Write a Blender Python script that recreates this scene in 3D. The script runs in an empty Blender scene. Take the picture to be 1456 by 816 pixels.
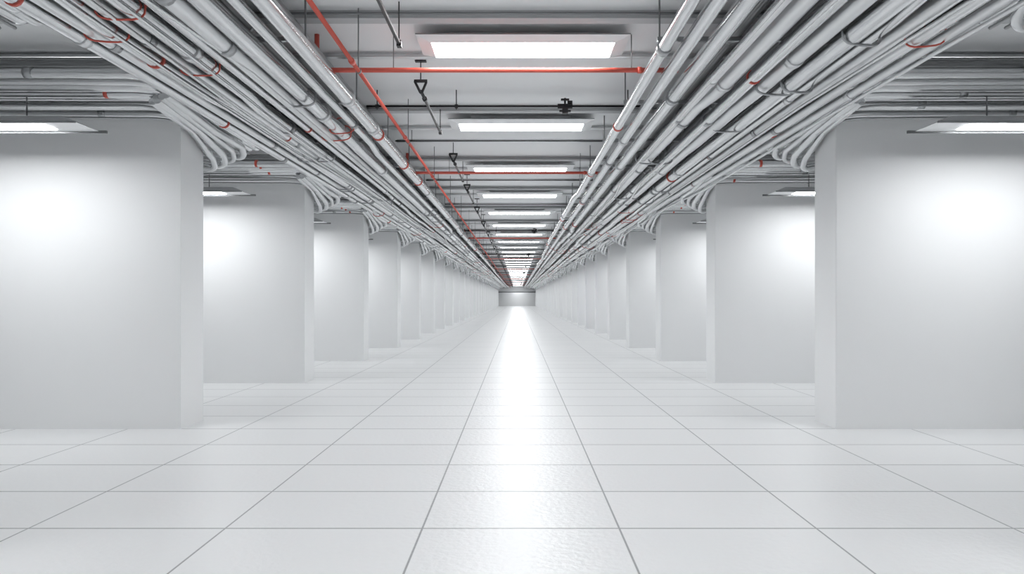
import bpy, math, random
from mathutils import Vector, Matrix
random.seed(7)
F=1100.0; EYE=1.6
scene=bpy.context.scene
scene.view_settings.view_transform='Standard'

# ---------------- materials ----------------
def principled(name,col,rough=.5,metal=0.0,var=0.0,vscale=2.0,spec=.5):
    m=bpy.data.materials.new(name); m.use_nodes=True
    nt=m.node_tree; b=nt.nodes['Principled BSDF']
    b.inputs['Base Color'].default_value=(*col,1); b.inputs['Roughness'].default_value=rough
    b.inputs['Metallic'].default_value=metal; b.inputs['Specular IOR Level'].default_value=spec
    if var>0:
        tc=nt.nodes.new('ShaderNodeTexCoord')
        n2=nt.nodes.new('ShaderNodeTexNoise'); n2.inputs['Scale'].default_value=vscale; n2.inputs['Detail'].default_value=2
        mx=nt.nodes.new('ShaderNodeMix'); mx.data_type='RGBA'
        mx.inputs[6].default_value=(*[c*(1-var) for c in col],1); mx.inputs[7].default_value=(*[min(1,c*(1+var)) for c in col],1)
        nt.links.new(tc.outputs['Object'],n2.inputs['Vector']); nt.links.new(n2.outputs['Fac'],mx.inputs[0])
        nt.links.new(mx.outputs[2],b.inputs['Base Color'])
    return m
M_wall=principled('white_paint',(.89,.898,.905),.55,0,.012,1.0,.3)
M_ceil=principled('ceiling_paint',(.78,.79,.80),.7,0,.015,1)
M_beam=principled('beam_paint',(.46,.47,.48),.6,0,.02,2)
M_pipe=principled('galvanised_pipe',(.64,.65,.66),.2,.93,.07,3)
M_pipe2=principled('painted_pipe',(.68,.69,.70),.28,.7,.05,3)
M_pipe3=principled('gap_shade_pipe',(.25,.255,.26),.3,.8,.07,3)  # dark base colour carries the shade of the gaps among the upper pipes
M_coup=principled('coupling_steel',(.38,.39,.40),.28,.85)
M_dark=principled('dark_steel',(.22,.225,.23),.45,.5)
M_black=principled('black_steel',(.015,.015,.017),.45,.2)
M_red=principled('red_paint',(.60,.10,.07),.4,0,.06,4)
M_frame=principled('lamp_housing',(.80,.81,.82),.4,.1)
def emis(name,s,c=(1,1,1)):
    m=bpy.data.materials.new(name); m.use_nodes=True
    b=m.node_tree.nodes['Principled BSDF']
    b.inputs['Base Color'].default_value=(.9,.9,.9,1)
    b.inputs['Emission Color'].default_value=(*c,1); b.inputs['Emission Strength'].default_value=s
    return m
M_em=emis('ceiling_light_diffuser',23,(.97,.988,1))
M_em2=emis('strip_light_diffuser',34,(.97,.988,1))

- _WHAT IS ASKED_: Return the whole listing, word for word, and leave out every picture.

- _TASK RESPONSE_:
Write a Blender Python script that recreates this scene in 3D. The script runs in an empty Blender scene. Take the picture to be 1456 by 816 pixels.
import bpy, math, random
from mathutils import Vector, Matrix
random.seed(7)
F=1100.0; EYE=1.6
scene=bpy.context.scene
scene.view_settings.view_transform='Standard'

# ---------------- materials ----------------
def principled(name,col,rough=.5,metal=0.0,var=0.0,vscale=2.0,spec=.5):
    m=bpy.data.materials.new(name); m.use_nodes=True
    nt=m.node_tree; b=nt.nodes['Principled BSDF']
    b.inputs['Base Color'].default_value=(*col,1); b.inputs['Roughness'].default_value=rough
    b.inputs['Metallic'].default_value=metal; b.inputs['Specular IOR Level'].default_value=spec
    if var>0:
        tc=nt.nodes.new('ShaderNodeTexCoord')
        n2=nt.nodes.new('ShaderNodeTexNoise'); n2.inputs['Scale'].default_value=vscale; n2.inputs['Detail'].default_value=2
        mx=nt.nodes.new('ShaderNodeMix'); mx.data_type='RGBA'
        mx.inputs[6].default_value=(*[c*(1-var) for c in col],1); mx.inputs[7].default_value=(*[min(1,c*(1+var)) for c in col],1)
        nt.links.new(tc.outputs['Object'],n2.inputs['Vector']); nt.links.new(n2.outputs['Fac'],mx.inputs[0])
        nt.links.new(mx.outputs[2],b.inputs['Base Color'])
    return m
M_wall=principled('white_paint',(.89,.898,.905),.55,0,.012,1.0,.3)
M_ceil=principled('ceiling_paint',(.78,.79,.80),.7,0,.015,1)
M_beam=principled('beam_paint',(.46,.47,.48),.6,0,.02,2)
M_pipe=principled('galvanised_pipe',(.64,.65,.66),.2,.93,.07,3)
M_pipe2=principled('painted_pipe',(.68,.69,.70),.28,.7,.05,3)
M_pipe3=principled('gap_shade_pipe',(.25,.255,.26),.3,.8,.07,3)  # dark base colour carries the shade of the gaps among the upper pipes
M_coup=principled('coupling_steel',(.38,.39,.40),.28,.85)
M_dark=principled('dark_steel',(.22,.225,.23),.45,.5)
M_black=principled('black_steel',(.015,.015,.017),.45,.2)
M_red=principled('red_paint',(.60,.10,.07),.4,0,.06,4)
M_frame=principled('lamp_housing',(.80,.81,.82),.4,.1)
def emis(name,s,c=(1,1,1)):
    m=bpy.data.materials.new(name); m.use_nodes=True
    b=m.node_tree.nodes['Principled BSDF']
    b.inputs['Base Color'].default_value=(.9,.9,.9,1)
    b.inputs['Emission Color'].default_value=(*c,1); b.inputs['Emission Strength'].default_value=s
    return m
M_em=emis('ceiling_light_diffuser',23,(.97,.988,1))
M_em2=emis('strip_light_diffuser',34,(.97,.988,1))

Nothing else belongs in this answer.